I adjusted the zoom on my scope and checked him out more as he came into the clearing. He was on high alert, but he didn't slip right to the beans like the does. It was at that moment I realized I should probably shoot. Hammer back and steadied the shot. He was still walking and quartering too me when I squeezed off the shot.
 BOOM!!
At 128 yards I watched him tail tucked and head down, plow his way through the bean field. I lost sight of him as he dropped down in the valley below me. Smoked him!

At 3:12pm on the 23rd of December, I had a buck on the ground. I slowly reloaded my gun, and sat in my spot and reveled in it's magnificence. The half hour rule applied here because I lost sight of him and never actually watched him go down, but I was losing all the composure I never had. I collected my necessary things and made my way to the swale I saw him go into.


 He made it a grand total of 80 yards from where I hit him before he piled up in front of a Honey locust.
Michael was buried in a fenceline on a different property and was covered in deer so I managed pics on my own.






Upon further inspection I discovered that this buck was not in fact the big 7pt from the bow season but rather a large mature 8pt with a busted G2 on the right side. What I also discovered was my shot was not even close to as ideal as I had thought. My shot was high and back. When I field dressed him I discovered that I hit basically nothing except the kidneys.
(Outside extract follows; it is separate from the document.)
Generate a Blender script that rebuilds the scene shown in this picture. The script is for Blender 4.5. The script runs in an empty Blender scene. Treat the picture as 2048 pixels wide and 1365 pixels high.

I would not have known this was the case had it not been for my beloved wife's tutorials during gut jobs of the past. Also further research has taught me that kidney hits will bleed out faster that a double lung hit. This is probably why he acted like he was hit as hard as he was leading me to believe it was a better shot.

With Michael hunting I was on my own until dark. While taking pics the deer and even turkeys were filing into the field at an alarming rate. When I went up to my hiding spot there were about 30-40 deer on the logging road mere yards from my set-up. During my field dressing there were four buck in the field above me. I knew I was not going to be able to sit there and wait for Michael to help me drag this buck out. I spent the next two hours dragging him 50 yards at a time. I would stage my gear ahead as my breaks and then double back and drag him to my gear and so on. SO TIRED. I stopped a few times and took more pics.






Eventually I made it all the way back to the road and at that point I was spent. When Michael showed up we finagled a way to get the buck back to the house for a few more pics with Michael's turbo camera. 









We ended up butchering him on the ground in front of the porch light. We had nowhere to put him and Michael's Dad would have had our heads on a platter if we put that thing in the back the new Tahoe. We packed the rest of our stuff and headed to Ames to pick up the last of the things we could not fit in the Tuarus for Christmas break. Of course we hit snow on the way in my by Michael's will to not piss off my wife more than we have to, we made it hope by a little after 1am. Michael did everything in his power to get me a buck at this farm during the bow season, and it just never materialized. He vowed to get me one during late muzzle as well but the same rules of only harvesting mature bucks still applied. I was worried that this buck was on a non-hit list but a phone call to the landowner indicated that there was some history with deer and it was indeed one he was even going to shoot if given the chance. A mature buck that will not likely explode into a giant booner. That is my kind of buck!